### What needs to be done:
Among the entries below, one stretch runs from the line that contains "Write part 3" through the line that contains "0 else 1.46)". Repeat that stretch exactly, ends included, and only that.

** Start Material **

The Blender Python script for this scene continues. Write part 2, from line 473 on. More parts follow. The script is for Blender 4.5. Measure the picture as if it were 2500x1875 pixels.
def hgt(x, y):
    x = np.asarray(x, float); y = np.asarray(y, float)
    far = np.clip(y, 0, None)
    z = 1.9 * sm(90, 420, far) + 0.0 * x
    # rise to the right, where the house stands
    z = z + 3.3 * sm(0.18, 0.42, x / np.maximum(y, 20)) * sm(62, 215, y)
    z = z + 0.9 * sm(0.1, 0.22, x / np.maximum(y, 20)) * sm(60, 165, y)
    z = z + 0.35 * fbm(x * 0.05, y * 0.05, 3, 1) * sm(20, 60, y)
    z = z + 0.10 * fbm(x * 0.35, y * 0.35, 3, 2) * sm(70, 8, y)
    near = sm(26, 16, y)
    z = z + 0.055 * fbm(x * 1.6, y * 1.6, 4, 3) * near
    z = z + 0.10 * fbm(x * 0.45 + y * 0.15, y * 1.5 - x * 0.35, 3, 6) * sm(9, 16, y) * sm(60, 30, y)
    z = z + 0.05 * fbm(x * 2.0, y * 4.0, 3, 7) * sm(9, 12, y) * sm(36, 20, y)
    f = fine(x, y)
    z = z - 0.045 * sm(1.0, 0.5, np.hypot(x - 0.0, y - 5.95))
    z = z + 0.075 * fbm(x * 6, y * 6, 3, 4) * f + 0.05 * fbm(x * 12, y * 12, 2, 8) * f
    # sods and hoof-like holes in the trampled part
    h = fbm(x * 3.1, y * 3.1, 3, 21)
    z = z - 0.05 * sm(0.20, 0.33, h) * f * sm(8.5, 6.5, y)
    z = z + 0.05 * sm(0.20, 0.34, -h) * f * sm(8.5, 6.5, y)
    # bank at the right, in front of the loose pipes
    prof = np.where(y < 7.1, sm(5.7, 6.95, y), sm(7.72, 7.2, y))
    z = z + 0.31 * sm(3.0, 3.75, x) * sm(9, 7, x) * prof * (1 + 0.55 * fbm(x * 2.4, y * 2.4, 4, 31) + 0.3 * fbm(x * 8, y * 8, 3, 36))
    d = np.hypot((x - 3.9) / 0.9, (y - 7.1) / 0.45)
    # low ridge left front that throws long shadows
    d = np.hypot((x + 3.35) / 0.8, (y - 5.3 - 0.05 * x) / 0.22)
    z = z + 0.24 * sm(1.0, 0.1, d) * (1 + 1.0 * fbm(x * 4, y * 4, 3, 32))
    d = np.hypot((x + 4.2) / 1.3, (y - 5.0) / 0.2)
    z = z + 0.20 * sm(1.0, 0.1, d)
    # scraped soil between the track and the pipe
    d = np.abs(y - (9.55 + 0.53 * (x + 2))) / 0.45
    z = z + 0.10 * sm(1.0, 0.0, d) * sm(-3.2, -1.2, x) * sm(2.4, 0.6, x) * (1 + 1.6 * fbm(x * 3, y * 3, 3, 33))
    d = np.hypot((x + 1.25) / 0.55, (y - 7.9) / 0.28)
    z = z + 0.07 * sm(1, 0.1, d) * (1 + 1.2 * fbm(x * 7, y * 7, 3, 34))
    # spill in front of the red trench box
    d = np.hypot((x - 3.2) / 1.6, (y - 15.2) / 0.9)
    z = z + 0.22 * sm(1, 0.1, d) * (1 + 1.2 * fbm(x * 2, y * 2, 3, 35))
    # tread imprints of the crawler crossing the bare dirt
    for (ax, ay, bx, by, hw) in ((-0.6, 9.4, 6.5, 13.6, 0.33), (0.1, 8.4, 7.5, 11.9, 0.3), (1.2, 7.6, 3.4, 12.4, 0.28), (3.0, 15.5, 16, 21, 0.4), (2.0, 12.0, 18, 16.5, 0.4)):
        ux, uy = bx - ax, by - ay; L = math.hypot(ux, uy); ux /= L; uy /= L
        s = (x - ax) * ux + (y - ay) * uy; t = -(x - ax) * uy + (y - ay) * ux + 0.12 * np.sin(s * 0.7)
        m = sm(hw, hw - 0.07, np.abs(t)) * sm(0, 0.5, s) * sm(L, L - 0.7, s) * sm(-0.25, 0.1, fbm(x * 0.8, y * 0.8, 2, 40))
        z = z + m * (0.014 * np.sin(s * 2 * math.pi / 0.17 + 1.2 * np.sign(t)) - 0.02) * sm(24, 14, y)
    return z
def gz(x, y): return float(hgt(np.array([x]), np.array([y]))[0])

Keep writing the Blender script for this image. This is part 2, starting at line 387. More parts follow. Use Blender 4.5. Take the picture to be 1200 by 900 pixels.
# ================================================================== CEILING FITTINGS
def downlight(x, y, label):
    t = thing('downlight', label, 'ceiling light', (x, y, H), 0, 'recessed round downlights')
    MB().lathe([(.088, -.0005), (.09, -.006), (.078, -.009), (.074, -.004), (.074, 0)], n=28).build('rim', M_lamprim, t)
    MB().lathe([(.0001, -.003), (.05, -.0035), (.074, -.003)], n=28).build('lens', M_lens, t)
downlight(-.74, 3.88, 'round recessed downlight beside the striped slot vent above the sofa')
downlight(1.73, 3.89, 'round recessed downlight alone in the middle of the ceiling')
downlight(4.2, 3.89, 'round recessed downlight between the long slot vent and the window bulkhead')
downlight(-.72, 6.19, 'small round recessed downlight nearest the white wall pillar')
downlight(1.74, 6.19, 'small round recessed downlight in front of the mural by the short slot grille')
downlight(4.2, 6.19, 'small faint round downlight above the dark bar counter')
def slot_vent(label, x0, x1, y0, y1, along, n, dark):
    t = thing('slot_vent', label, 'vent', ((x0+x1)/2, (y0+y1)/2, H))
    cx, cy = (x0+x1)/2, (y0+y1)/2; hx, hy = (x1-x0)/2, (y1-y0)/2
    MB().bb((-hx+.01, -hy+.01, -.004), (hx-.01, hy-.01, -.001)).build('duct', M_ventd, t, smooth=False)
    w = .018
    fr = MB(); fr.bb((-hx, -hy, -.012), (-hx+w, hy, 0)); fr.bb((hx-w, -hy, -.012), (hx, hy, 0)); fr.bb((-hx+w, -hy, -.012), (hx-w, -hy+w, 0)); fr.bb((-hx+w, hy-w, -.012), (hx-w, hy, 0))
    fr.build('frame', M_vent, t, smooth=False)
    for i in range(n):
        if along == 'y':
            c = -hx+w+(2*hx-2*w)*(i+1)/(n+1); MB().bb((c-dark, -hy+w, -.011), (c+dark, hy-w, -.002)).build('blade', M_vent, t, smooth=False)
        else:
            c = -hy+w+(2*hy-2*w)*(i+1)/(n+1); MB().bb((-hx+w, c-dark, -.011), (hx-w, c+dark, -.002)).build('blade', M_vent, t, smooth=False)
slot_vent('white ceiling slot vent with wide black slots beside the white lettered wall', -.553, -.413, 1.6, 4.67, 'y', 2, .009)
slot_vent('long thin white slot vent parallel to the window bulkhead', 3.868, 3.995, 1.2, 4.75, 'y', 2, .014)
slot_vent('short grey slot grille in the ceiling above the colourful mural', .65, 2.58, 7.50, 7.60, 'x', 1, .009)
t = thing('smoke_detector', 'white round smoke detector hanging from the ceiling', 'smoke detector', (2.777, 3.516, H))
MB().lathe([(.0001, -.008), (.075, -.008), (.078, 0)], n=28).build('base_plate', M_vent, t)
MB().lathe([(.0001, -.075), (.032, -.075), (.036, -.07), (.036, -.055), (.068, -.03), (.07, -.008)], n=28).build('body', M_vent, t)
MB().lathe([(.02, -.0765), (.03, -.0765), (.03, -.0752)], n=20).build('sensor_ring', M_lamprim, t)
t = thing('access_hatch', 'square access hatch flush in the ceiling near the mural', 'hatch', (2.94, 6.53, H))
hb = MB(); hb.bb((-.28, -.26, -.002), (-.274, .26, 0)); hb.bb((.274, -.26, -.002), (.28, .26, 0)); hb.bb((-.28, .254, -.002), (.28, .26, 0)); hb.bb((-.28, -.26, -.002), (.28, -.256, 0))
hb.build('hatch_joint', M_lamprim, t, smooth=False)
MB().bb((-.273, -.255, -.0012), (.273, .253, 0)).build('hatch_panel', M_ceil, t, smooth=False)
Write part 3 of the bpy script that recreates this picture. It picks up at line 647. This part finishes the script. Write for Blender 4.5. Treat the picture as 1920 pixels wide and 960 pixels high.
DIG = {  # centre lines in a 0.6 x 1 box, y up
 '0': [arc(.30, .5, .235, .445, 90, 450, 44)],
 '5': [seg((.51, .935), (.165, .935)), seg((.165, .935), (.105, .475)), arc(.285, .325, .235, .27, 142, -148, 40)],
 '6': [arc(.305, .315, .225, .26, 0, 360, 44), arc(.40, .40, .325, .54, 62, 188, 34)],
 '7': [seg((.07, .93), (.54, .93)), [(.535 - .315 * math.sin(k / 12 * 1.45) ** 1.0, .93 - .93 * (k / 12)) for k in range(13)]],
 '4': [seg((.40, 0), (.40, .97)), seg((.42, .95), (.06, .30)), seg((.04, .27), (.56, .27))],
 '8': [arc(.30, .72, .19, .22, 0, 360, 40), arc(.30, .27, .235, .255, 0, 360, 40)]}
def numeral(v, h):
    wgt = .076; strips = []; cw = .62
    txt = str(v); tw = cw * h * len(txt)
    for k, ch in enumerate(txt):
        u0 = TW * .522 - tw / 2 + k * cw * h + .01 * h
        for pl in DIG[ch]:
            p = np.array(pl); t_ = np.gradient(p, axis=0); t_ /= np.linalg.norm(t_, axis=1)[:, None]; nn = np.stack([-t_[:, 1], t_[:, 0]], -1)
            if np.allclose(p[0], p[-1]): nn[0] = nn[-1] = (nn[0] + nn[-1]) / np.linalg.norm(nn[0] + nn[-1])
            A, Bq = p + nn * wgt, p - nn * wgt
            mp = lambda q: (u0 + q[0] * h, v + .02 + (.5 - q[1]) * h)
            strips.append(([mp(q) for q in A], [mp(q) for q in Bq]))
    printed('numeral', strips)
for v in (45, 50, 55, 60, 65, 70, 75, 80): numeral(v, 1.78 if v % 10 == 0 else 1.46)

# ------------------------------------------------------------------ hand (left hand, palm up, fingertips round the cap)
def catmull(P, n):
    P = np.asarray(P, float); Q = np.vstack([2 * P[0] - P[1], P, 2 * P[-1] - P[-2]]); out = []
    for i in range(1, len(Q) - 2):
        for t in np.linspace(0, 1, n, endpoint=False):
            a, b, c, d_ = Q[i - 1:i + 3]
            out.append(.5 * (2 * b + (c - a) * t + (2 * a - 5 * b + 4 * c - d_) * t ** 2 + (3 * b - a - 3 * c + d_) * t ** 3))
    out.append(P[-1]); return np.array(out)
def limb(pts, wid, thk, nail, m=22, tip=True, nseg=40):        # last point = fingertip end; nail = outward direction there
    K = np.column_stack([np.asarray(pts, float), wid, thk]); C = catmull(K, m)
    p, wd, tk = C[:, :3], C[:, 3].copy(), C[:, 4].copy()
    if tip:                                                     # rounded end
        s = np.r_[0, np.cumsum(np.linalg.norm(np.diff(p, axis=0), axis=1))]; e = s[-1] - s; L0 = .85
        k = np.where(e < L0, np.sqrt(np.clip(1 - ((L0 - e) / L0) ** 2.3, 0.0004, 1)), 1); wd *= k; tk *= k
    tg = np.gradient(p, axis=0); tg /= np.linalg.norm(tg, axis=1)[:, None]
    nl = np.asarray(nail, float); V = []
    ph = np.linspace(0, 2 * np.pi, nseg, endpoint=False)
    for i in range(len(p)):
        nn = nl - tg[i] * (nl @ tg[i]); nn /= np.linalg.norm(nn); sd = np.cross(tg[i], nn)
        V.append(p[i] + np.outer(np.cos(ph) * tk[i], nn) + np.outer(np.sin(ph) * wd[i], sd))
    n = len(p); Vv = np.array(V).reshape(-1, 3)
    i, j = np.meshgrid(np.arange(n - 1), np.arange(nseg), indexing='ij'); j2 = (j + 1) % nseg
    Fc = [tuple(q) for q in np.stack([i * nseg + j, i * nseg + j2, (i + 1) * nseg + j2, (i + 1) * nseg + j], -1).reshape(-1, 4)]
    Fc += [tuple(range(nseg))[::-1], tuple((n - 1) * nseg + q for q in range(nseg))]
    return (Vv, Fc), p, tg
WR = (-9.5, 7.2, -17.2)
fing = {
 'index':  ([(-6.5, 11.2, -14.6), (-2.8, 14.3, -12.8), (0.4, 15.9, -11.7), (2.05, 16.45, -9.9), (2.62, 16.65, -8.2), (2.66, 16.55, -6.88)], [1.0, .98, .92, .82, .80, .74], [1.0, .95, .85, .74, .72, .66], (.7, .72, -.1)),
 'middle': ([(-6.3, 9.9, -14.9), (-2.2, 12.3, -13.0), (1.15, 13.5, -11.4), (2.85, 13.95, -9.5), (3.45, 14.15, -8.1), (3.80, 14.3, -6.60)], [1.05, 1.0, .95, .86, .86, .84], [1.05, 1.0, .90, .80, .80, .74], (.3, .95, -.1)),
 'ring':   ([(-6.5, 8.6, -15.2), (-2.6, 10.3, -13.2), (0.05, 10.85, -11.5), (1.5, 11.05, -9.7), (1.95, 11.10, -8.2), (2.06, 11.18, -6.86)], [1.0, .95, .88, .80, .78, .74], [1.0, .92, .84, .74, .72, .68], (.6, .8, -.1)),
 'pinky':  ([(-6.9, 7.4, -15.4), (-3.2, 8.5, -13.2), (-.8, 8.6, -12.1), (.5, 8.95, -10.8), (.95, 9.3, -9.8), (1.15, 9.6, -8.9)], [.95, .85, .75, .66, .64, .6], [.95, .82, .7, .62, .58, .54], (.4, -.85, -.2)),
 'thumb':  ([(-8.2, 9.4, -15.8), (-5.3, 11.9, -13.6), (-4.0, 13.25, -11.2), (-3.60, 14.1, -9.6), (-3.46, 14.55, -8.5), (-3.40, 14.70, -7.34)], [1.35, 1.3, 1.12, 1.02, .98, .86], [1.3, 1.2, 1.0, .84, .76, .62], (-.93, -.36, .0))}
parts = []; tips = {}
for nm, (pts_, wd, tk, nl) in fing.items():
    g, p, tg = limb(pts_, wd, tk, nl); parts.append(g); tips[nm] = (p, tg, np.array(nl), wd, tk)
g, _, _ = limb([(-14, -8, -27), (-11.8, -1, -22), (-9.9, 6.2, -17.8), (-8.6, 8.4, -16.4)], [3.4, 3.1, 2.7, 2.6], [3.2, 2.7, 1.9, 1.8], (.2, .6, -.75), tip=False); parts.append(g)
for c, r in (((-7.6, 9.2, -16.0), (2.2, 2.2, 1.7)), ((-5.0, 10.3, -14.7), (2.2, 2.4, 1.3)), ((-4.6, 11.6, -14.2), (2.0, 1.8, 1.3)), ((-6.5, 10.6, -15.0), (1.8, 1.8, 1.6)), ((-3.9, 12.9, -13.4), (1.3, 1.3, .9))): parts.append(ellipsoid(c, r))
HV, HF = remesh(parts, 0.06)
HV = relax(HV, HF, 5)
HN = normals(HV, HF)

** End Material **

### Finished exercise:
Write part 3 of the bpy script that recreates this picture. It picks up at line 647. This part finishes the script. Write for Blender 4.5. Treat the picture as 1920 pixels wide and 960 pixels high.
DIG = {  # centre lines in a 0.6 x 1 box, y up
 '0': [arc(.30, .5, .235, .445, 90, 450, 44)],
 '5': [seg((.51, .935), (.165, .935)), seg((.165, .935), (.105, .475)), arc(.285, .325, .235, .27, 142, -148, 40)],
 '6': [arc(.305, .315, .225, .26, 0, 360, 44), arc(.40, .40, .325, .54, 62, 188, 34)],
 '7': [seg((.07, .93), (.54, .93)), [(.535 - .315 * math.sin(k / 12 * 1.45) ** 1.0, .93 - .93 * (k / 12)) for k in range(13)]],
 '4': [seg((.40, 0), (.40, .97)), seg((.42, .95), (.06, .30)), seg((.04, .27), (.56, .27))],
 '8': [arc(.30, .72, .19, .22, 0, 360, 40), arc(.30, .27, .235, .255, 0, 360, 40)]}
def numeral(v, h):
    wgt = .076; strips = []; cw = .62
    txt = str(v); tw = cw * h * len(txt)
    for k, ch in enumerate(txt):
        u0 = TW * .522 - tw / 2 + k * cw * h + .01 * h
        for pl in DIG[ch]:
            p = np.array(pl); t_ = np.gradient(p, axis=0); t_ /= np.linalg.norm(t_, axis=1)[:, None]; nn = np.stack([-t_[:, 1], t_[:, 0]], -1)
            if np.allclose(p[0], p[-1]): nn[0] = nn[-1] = (nn[0] + nn[-1]) / np.linalg.norm(nn[0] + nn[-1])
            A, Bq = p + nn * wgt, p - nn * wgt
            mp = lambda q: (u0 + q[0] * h, v + .02 + (.5 - q[1]) * h)
            strips.append(([mp(q) for q in A], [mp(q) for q in Bq]))
    printed('numeral', strips)
for v in (45, 50, 55, 60, 65, 70, 75, 80): numeral(v, 1.78 if v % 10 == 0 else 1.46)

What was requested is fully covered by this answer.